▶ **Problem details**
Print exactly the lines from the first one down to the line that contains "SC.camera = cam", both included, and skip the pictures.

▶ **Recorded information**

** start **

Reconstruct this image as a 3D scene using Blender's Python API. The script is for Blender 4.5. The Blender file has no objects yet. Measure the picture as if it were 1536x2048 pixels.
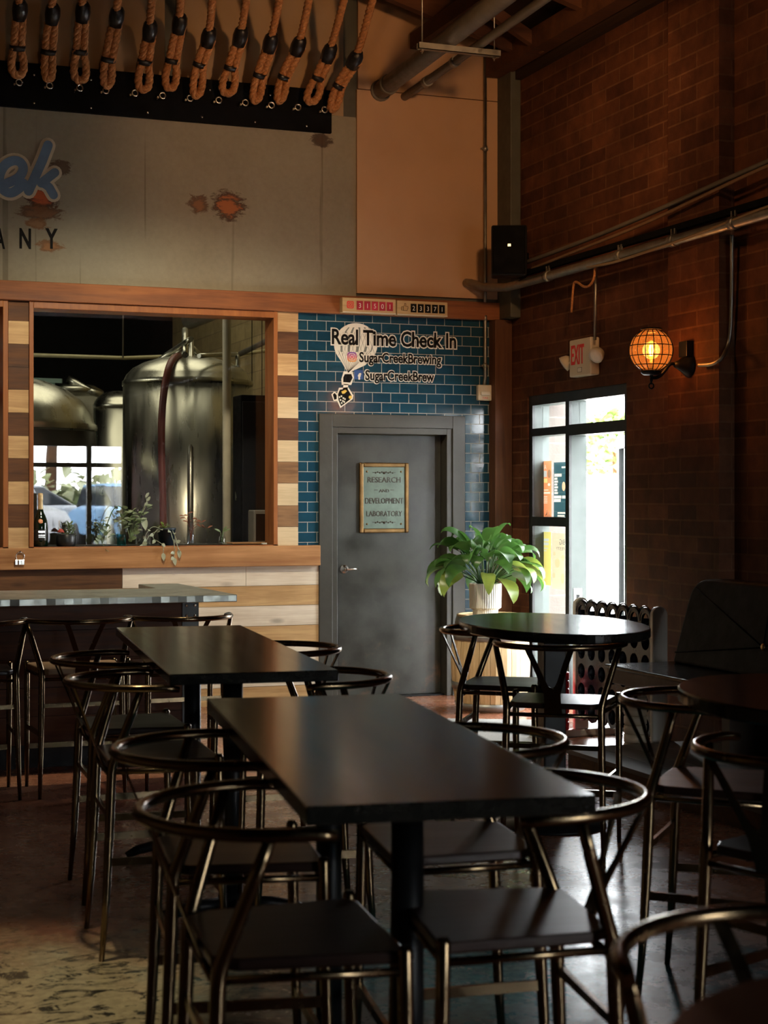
import bpy, bmesh, math, random
from mathutils import Vector, Matrix

random.seed(7)
PI = math.pi
SC = bpy.context.scene
COL = SC.collection
R = math.radians

# ------------------------------------------------------------------ camera, world, lights, exposure
EYE = 1.55
YAW = R(20.6)
FPX = 3300.0          # focal length in pixels of the 1536 px wide frame
YW = 12.08            # the back wall's face
XR = 5.59             # the brick side wall's face
YF = -2.0             # street front behind the camera
XL = -4.2

cam_d = bpy.data.cameras.new('camera')
cam = bpy.data.objects.new('camera', cam_d)
COL.objects.link(cam)
cam.location = (0, 0, EYE)
cam.rotation_euler = (PI / 2, 0, -YAW)
cam_d.sensor_fit = 'HORIZONTAL'
cam_d.sensor_width = 36
cam_d.lens = FPX / 1536 * 36
cam_d.shift_y = -24 / 1536
cam_d.clip_start = 0.05
cam_d.dof.use_dof = True
cam_d.dof.focus_distance = 10.5
cam_d.dof.aperture_fstop = 6.8
SC.camera = cam

vs = SC.view_settings
vs.view_transform = 'Standard'
vs.look = 'None'
vs.gamma = 1.0
vs.use_curve_mapping = False
vs.exposure = 0.0

SKY = 32.0
world = bpy.data.worlds.new('sky')
SC.world = world
world.use_nodes = True
wn = world.node_tree
bgn = wn.nodes['Background']
bgn.inputs[0].default_value = (0.93, 0.97, 1.0, 1)
bgn.inputs[1].default_value = SKY


def lamp(name, kind, loc, energy, color, size=0.1, rot=(0, 0, 0), sy=None, spot=None):
    d = bpy.data.lights.new(name, kind)
    d.energy = energy
    d.color = color
    if kind == 'AREA':
        d.shape = 'RECTANGLE' if sy else 'SQUARE'
        d.size = size
        if sy:
            d.size_y = sy
    elif kind in ('POINT', 'SPOT'):
        d.shadow_soft_size = size
    if kind == 'SPOT' and spot:
        d.spot_size = R(spot)
        d.spot_blend = 0.6
    o = bpy.data.objects.new(name, d)
    COL.objects.link(o)
    o.location = loc
    o.rotation_euler = rot
    return o


# daylight portals (they guide the sky's light through the openings, they give off none of their own)
pd = lamp('daylight_door', 'AREA', (XR + 0.42, 10.89, 1.2), 1, (1, 1, 1), 1.6, (0, PI / 2, 0), 2.4)
pd.rotation_euler = (0, PI / 2, 0)
pd.data.size, pd.data.size_y = 2.4, 1.6
pd.data.cycles.is_portal = True
pf = lamp('daylight_front', 'AREA', (4.6, YF - 0.25, 1.45), 1, (1, 1, 1), 1.9, (PI / 2, 0, 0), 2.0)
pf.data.cycles.is_portal = True

WARM = (1.0, 0.52, 0.22)
# warm house lamps under the roof, above and behind the frame
lamp('overhead_spot', 'SPOT', (3.9, 6.6, 4.3), 270, WARM, 0.12, (R(88), 0, R(-9)), spot=56)
lamp('overhead_spot', 'SPOT', (1.6, 6.3, 4.2), 42, WARM, 0.12, (R(88), 0, R(-12)), spot=66)
lamp('overhead_spot', 'SPOT', (2.4, 7.8, 4.6), 70, WARM, 0.15, (R(84), 0, R(-70)), spot=70)
lamp('bar_lamp', 'SPOT', (2.4, 8.95, 4.1), 430, (1.0, 0.86, 0.62), 0.1, (R(36), 0, R(-4)), spot=96)
lamp('overhead_spot', 'SPOT', (0.72, 5.40, 4.5), 300, (1.0, 0.86, 0.58), 0.08, (0, 0, 0), spot=21)  # added lamp: its pool stands in for the window's reflection on the floor
lamp('brewery_lamp', 'AREA', (3.2, 16.0, 6.0), 90, (1.0, 0.92, 0.66), 3.4, (0, 0, 0), 4.0)
lamp('brewery_lamp', 'AREA', (-2.5, 14.5, 3.6), 70, (1.0, 0.95, 0.74), 2.5, (0, R(-70), 0), 3.0)

SA, CA = math.sin(YAW), math.cos(YAW)


def ray(px, py):
    dx = (px - 768) / FPX
    return Vector((SA + dx * CA, CA - dx * SA, (1000 - py) / FPX))


def onz(px, py, z):
    d = ray(px, py)
    t = (z - EYE) / d.z
    return Vector((d.x * t, d.y * t, z))


def ony(px, py, Y=YW):
    d = ray(px, py)
    t = Y / d.y
    return Vector((d.x * t, Y, EYE + d.z * t))


def onx(px, py, X=XR):
    d = ray(px, py)
    t = X / d.x
    return Vector((X, d.y * t, EYE + d.z * t))


def atd(px, py, t):
    d = ray(px, py)
    return Vector((d.x * t, d.y * t, EYE + d.z * t))


# ------------------------------------------------------------------ tags and empties
def tag(o, label=None, cat=None, group=None, kind=None):
    if label: o['label'] = label
    if cat: o['category'] = cat
    if group: o['group'] = group
    if kind: o['kind'] = kind
    return o


def thing(name, label, cat, loc=(0, 0, 0), rz=0.0, group=None, kind=None):
    o = bpy.data.objects.new(name, None)
    COL.objects.link(o)
    o.empty_display_size = 0.1
    o.location = loc
    o.rotation_euler = (0, 0, rz)
    return tag(o, label, cat, group, kind)


def struct(name, loc=(0, 0, 0)):
    return thing(name, None, None, loc, 0, None, 'structure')


def kids(o):
    return [c for c in COL.objects if c.parent == o]


def copy_tree(o, parent=None):
    c = o.copy()
    COL.objects.link(c)
    if parent: c.parent = parent
    for ch in kids(o):
        copy_tree(ch, c)
    return c


# ------------------------------------------------------------------ mesh builder
class MB:
    def __init__(self):
        self.v, self.f, self.m, self.s = [], [], [], []

    def add(self, vs, fs, mi=0, smooth=False):
        n = len(self.v)
        self.v += [Vector(p) for p in vs]
        for f in fs:
            self.f.append([i + n for i in f])
            self.m.append(mi)
            self.s.append(smooth)
        return self

    def box(self, c, s, rz=0.0, mi=0, M=None):
        hx, hy, hz = s[0] / 2, s[1] / 2, s[2] / 2
        vs = [Vector((x, y, z)) for x in (-hx, hx) for y in (-hy, hy) for z in (-hz, hz)]
        rot = M if M is not None else Matrix.Rotation(rz, 3, 'Z')
        vs = [rot @ p + Vector(c) for p in vs]
        return self.add(vs, [(0, 1, 3, 2), (4, 6, 7, 5), (0, 4, 5, 1), (2, 3, 7, 6), (0, 2, 6, 4), (1, 5, 7, 3)], mi)

    def b2(self, a, b, mi=0):
        a, b = Vector(a), Vector(b)
        s = b - a
        return self.box((a + b) / 2, (abs(s.x), abs(s.y), abs(s.z)), 0, mi)

    def bar(self, p0, p1, w, h, up=(0, 0, 1), mi=0):
        p0, p1 = Vector(p0), Vector(p1)
        d = (p1 - p0)
        L = d.length
        d.normalize()
        u = Vector(up)
        x = d.cross(u)
        if x.length < 1e-5:
            x = d.cross(Vector((1, 0, 0)))
        x.normalize()
        y = x.cross(d)
        M = Matrix((x, d, y)).transposed()
        return self.box((p0 + p1) / 2, (w, L, h), 0, mi, M)

    def tube(self, pts, r, seg=8, closed=False, mi=0, flat=1.0):
        pts = [Vector(p) for p in pts]
        n = len(pts)
        rs = r if isinstance(r, (list, tuple)) else [r] * n
        tang = []
        for i in range(n):
            if closed:
                d = pts[(i + 1) % n] - pts[i - 1]
            else:
                d = pts[min(i + 1, n - 1)] - pts[max(i - 1, 0)]
            tang.append(d.normalized())
        ref = Vector((0, 0, 1)) if abs(tang[0].z) < 0.9 else Vector((1, 0, 0))
        x = tang[0].cross(ref).normalized()
        vs = []
        for i in range(n):
            t = tang[i]
            x = (x - t * x.dot(t))
            if x.length < 1e-6:
                x = t.cross(Vector((0.3, 0.5, 0.8)))
            x.normalize()
            y = t.cross(x)
            for k in range(seg):
                a = 2 * PI * k / seg
                vs.append(pts[i] + (x * math.cos(a) + y * math.sin(a) * flat) * rs[i])
        fs = []
        for i in range(n if closed else n - 1):
            j = (i + 1) % n
            for k in range(seg):
                l = (k + 1) % seg
                fs.append((i * seg + k, i * seg + l, j * seg + l, j * seg + k))
        self.add(vs, fs, mi, True)
        if not closed:
            b = len(self.v) - n * seg
            self.f += [[b + k for k in range(seg)][::-1], [b + (n - 1) * seg + k for k in range(seg)]]
            self.m += [mi, mi]
            self.s += [False, False]
        return self

    def lathe(self, prof, c=(0, 0, 0), seg=24, mi=0, M=None, smooth=True, cap=True):
        c = Vector(c)
        n = len(prof)
        vs = []
        for (r, z) in prof:
            for k in range(seg):
                a = 2 * PI * k / seg
                p = Vector((r * math.cos(a), r * math.sin(a), z))
                vs.append((M @ p if M is not None else p) + c)
        fs = []
        for i in range(n - 1):
            for k in range(seg):
                l = (k + 1) % seg
                fs.append((i * seg + k, i * seg + l, (i + 1) * seg + l, (i + 1) * seg + k))
        b = len(self.v)
        self.add(vs, fs, mi, smooth)
        if cap:
            if prof[0][0] > 1e-5:
                self.f.append([b + k for k in range(seg)][::-1]); self.m.append(mi); self.s.append(False)
            if prof[-1][0] > 1e-5:
                self.f.append([b + (n - 1) * seg + k for k in range(seg)]); self.m.append(mi); self.s.append(False)
        return self

    def prism(self, poly, h0, h1, M=None, mi=0):
        """2-D polygon in local x,y carried from h0 to h1 along local z, placed by M (4x4)."""
        n = len(poly)
        vs = [Vector((p[0], p[1], h0)) for p in poly] + [Vector((p[0], p[1], h1)) for p in poly]
        if M is not None:
            vs = [M @ p for p in vs]
        fs = [list(range(n))[::-1], list(range(n, 2 * n))]
        for i in range(n):
            j = (i + 1) % n
            fs.append((i, j, n + j, n + i))
        return self.add(vs, fs, mi)

    def sphere(self, c, r, seg=14, rings=8, mi=0, sc=(1, 1, 1)):
        vs, fs = [], []
        for i in range(rings + 1):
            th = PI * i / rings
            for k in range(seg):
                a = 2 * PI * k / seg
                vs.append(Vector(c) + Vector((r * sc[0] * math.sin(th) * math.cos(a), r * sc[1] * math.sin(th) * math.sin(a), r * sc[2] * math.cos(th))))
        for i in range(rings):
            for k in range(seg):
                l = (k + 1) % seg
                fs.append((i * seg + k, (i + 1) * seg + k, (i + 1) * seg + l, i * seg + l))
        return self.add(vs, fs, mi, True)

    def build(self, name, mats, parent=None, bevel=0.0, loc=None, rz=0.0, segs=2, merge=False):
        me = bpy.data.meshes.new(name)
        me.from_pydata([tuple(p) for p in self.v], [], self.f)
        me.polygons.foreach_set('material_index', self.m)
        me.polygons.foreach_set('use_smooth', self.s)
        for m in (mats if isinstance(mats, (list, tuple)) else [mats]):
            me.materials.append(m)
        bm = bmesh.new()
        bm.from_mesh(me)
        if merge:
            bmesh.ops.remove_doubles(bm, verts=bm.verts, dist=1e-5)
        bmesh.ops.recalc_face_normals(bm, faces=bm.faces)
        bm.to_mesh(me)
        bm.free()
        me.update()
        o = bpy.data.objects.new(name, me)
        COL.objects.link(o)
        if parent: o.parent = parent
        if loc: o.location = loc
        o.rotation_euler = (0, 0, rz)
        if bevel:
            b = o.modifiers.new('bevel', 'BEVEL')
            b.width = bevel
            b.segments = segs
            b.limit_method = 'ANGLE'
            b.angle_limit = R(40)
        return o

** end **

▶ **Answer below**
Reconstruct this image as a 3D scene using Blender's Python API. The script is for Blender 4.5. The Blender file has no objects yet. Measure the picture as if it were 1536x2048 pixels.
import bpy, bmesh, math, random
from mathutils import Vector, Matrix

random.seed(7)
PI = math.pi
SC = bpy.context.scene
COL = SC.collection
R = math.radians

# ------------------------------------------------------------------ camera, world, lights, exposure
EYE = 1.55
YAW = R(20.6)
FPX = 3300.0          # focal length in pixels of the 1536 px wide frame
YW = 12.08            # the back wall's face
XR = 5.59             # the brick side wall's face
YF = -2.0             # street front behind the camera
XL = -4.2

cam_d = bpy.data.cameras.new('camera')
cam = bpy.data.objects.new('camera', cam_d)
COL.objects.link(cam)
cam.location = (0, 0, EYE)
cam.rotation_euler = (PI / 2, 0, -YAW)
cam_d.sensor_fit = 'HORIZONTAL'
cam_d.sensor_width = 36
cam_d.lens = FPX / 1536 * 36
cam_d.shift_y = -24 / 1536
cam_d.clip_start = 0.05
cam_d.dof.use_dof = True
cam_d.dof.focus_distance = 10.5
cam_d.dof.aperture_fstop = 6.8
SC.camera = cam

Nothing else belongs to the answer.